Kembali
Yenny: Intoleransi Bisa Diatasi dengan Mengurangi Ketimpangan Ekonomi-Sosial
Ditulis : Admin
Jumat, 10 Mei 2019
JAKARTA-Direktur Wahid Foundation (WF) Yenny Zannuba Wahid mengatakan hasil riset dan survei yang dilakukan Wahid Foundation (WF) mencatat, salah satu faktor utama penyebab intoleransi adalah perasaan terpinggirkan dan terampas dari kehidupan sosial, politik atau ekonomi.
Misalnya, penilaian atau perasaan di lingkungan sebagian umat Islam Indonesia bahwa ekonomi orang Islam lebih buruk, muslim diperlakukan tak adil, atau suara non-Muslim lebih berpengaruh dibanding umat Islam.

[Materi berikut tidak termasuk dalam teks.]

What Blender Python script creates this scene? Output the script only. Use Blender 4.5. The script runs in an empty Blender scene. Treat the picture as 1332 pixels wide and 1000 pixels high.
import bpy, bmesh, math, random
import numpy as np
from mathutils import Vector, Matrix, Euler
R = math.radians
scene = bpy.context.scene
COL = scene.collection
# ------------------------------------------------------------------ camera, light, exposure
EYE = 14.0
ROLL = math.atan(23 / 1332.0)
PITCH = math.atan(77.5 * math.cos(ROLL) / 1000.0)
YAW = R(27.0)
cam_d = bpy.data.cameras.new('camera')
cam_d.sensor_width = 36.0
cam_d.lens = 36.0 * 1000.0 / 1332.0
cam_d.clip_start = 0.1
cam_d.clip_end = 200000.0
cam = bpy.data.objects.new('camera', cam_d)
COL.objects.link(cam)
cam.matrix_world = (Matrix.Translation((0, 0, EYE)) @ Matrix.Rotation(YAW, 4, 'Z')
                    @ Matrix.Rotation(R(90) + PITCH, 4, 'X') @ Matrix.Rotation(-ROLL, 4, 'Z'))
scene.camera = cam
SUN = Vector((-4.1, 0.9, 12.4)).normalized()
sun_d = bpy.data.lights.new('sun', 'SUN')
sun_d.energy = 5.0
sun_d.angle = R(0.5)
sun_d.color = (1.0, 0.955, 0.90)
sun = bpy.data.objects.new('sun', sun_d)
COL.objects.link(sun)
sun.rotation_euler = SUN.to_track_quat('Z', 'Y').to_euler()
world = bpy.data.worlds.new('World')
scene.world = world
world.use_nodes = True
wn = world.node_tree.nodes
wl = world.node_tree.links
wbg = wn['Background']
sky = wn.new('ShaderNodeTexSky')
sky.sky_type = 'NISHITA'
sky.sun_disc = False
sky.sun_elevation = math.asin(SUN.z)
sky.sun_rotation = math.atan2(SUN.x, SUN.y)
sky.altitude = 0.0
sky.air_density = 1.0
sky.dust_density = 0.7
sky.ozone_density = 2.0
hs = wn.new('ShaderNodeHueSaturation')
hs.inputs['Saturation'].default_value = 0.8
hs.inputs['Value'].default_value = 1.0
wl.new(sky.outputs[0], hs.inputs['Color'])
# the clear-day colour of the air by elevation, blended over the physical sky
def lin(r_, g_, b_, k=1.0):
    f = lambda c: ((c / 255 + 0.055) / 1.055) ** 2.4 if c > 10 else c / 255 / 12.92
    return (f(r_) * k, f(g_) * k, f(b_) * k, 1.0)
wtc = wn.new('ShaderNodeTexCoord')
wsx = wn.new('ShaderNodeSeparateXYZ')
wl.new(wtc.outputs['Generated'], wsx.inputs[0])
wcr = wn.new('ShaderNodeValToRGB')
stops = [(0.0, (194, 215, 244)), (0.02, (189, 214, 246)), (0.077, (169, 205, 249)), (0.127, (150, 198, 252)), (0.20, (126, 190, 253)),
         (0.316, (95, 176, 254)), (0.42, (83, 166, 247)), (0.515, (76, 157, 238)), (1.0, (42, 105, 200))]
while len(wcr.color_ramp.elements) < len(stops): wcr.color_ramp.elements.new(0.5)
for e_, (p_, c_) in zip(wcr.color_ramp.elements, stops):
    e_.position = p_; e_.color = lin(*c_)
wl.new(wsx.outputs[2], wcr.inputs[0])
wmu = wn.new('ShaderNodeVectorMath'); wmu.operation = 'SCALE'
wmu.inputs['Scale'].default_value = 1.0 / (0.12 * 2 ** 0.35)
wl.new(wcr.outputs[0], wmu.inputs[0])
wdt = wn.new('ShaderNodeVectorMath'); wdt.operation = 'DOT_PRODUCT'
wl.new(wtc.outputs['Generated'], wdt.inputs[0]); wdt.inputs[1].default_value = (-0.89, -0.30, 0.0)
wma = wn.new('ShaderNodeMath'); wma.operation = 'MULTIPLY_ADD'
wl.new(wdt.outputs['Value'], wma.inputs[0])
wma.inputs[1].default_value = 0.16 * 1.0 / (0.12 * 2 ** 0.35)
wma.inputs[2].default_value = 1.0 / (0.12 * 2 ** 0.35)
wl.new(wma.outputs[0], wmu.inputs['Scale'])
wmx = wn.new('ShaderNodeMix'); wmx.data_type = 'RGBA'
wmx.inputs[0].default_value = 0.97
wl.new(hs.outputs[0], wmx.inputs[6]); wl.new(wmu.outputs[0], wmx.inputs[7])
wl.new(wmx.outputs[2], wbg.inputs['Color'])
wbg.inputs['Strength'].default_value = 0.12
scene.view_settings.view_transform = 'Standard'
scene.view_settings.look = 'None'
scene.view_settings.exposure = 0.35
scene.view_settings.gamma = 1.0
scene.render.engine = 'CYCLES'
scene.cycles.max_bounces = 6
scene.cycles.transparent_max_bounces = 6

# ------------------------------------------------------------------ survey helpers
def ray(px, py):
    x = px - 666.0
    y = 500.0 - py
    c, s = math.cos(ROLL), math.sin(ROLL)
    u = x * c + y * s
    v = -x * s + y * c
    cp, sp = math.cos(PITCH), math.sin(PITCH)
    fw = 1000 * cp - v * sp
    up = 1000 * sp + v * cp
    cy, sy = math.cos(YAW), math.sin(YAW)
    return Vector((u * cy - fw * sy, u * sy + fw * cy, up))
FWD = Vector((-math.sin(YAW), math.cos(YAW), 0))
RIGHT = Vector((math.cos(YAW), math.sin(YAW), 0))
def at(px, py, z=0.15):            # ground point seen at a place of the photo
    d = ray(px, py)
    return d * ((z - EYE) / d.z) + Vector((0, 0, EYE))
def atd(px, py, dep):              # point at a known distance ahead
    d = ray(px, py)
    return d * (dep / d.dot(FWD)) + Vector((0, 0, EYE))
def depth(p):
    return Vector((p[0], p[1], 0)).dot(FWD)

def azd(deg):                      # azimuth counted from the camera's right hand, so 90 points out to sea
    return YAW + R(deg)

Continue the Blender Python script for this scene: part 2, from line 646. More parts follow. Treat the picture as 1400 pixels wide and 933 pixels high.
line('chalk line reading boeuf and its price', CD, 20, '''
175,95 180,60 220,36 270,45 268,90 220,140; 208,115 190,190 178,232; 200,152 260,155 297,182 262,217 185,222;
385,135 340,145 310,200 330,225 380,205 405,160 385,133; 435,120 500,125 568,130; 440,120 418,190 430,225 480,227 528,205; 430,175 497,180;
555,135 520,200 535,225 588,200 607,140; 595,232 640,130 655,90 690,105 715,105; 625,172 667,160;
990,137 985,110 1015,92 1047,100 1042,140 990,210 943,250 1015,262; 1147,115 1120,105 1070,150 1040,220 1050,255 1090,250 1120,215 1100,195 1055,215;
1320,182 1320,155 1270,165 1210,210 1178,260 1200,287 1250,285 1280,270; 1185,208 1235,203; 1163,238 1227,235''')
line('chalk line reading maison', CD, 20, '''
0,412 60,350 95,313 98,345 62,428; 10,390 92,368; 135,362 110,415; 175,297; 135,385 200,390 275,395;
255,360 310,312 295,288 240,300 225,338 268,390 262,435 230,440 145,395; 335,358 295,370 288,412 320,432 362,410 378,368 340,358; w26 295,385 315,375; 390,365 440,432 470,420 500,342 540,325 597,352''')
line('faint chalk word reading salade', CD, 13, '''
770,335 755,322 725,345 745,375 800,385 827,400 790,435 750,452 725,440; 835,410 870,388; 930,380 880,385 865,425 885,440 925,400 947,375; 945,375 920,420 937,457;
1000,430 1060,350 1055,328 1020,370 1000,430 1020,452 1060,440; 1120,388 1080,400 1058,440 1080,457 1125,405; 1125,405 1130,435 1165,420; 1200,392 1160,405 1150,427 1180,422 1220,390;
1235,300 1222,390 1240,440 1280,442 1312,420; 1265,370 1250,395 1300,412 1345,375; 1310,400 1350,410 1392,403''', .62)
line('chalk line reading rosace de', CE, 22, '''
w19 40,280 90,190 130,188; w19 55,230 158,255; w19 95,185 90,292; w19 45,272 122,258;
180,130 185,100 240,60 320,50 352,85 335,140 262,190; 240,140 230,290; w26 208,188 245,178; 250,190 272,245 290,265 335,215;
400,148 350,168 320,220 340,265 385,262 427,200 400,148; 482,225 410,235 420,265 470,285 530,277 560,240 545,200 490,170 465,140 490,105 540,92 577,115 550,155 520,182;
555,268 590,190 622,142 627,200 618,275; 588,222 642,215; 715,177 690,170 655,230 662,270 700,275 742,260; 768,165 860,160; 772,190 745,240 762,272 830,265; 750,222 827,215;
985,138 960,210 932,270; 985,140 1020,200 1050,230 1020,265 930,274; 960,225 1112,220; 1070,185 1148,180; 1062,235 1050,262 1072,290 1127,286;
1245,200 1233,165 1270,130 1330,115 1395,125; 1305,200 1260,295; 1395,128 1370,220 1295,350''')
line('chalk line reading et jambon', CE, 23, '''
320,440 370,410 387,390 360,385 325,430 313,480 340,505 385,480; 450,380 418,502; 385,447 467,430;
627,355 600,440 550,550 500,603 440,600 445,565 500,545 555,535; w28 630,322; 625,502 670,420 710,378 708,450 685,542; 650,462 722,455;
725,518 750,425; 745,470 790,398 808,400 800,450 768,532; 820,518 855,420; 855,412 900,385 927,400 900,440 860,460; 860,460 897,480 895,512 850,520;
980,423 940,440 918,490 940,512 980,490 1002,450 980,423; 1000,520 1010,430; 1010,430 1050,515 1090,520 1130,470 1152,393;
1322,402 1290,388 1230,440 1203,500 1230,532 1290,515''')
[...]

“Bisa dipahami jika perasaan semacam ini dapat kian membesar lewat informasi berisi berita palsu atau ujaran-ujaran kebencian yang beredar di media sosial. Apalagi masih dijumpai ketimpangan ekonomi dan sosial di tengah masyarakat. Di sinilah perusahaan media sosial dan pers berperan besar dalam mengurangi intoleransi,” kata Yenny Zannuba Wahid dalam diskusi bertajuk “Peran Media Memperkuat Toleransi” di Rumah Pergerakan Gus Dur di Jalan Taman Amir Hamzah, Kamis (9/5/2019).
Yenny menyebutkan, hasil Survei Nasional tren toleransi di kalangan perempuan Muslim Indonesia 2017, lembaga ini mencatat sebanyak 14,8 persen responden mengalami perasaan terdeprivasi, sekitar 24 juta muslim jika diproyeksikan dengan 164 juta pemilih muslim di Tanah Air.
“Jumlah mereka yang netral, artinya antara merasa terdeprivasi atau tidak, lebih banyak lagi. 57,5 persen atau sekitar 94 juta muslim. Masih dalam laporan yang sama, penilaian terhadap ekonomi nasional-termasuk terhadap kondisi keagamaan dan penegakan hukum, juga menjadi salah satu faktor paling berpengaruh meningkatkan risiko tindakan radikalisme, atau aksi-aksi untuk mendukung atau berpartisipasi dalam tindakan kekerasan,” papar Yenny.
Putri kedua Gus Dur itu menuturkan, intoleransi juga menjadi efektif karena praktik politisasi identitas atau bahkan politisasi kebencian terhadap kelompok yang berbeda.
Politisasi yang dimaksud di sini adalah bentuk-bentuk penyalahgunaan identitas agama, keyakinan, orientasi seksual, gender, atau pilihan politik sebagai kapital politik oleh suatu kelompok, institusi, atau kegiatan yang diarahkan untuk mencapai kepentingan dalam mencapai atau mempertahankan kekuasaan.
“Seperti dilaporkan sejumlah lembaga, praktik-praktik penyebaran berita palsu dan yang berisi kebencian banyak bermunculan menjelang Pilpres 2019, bahkan terus berlanjut hingga hari ini,” katanya.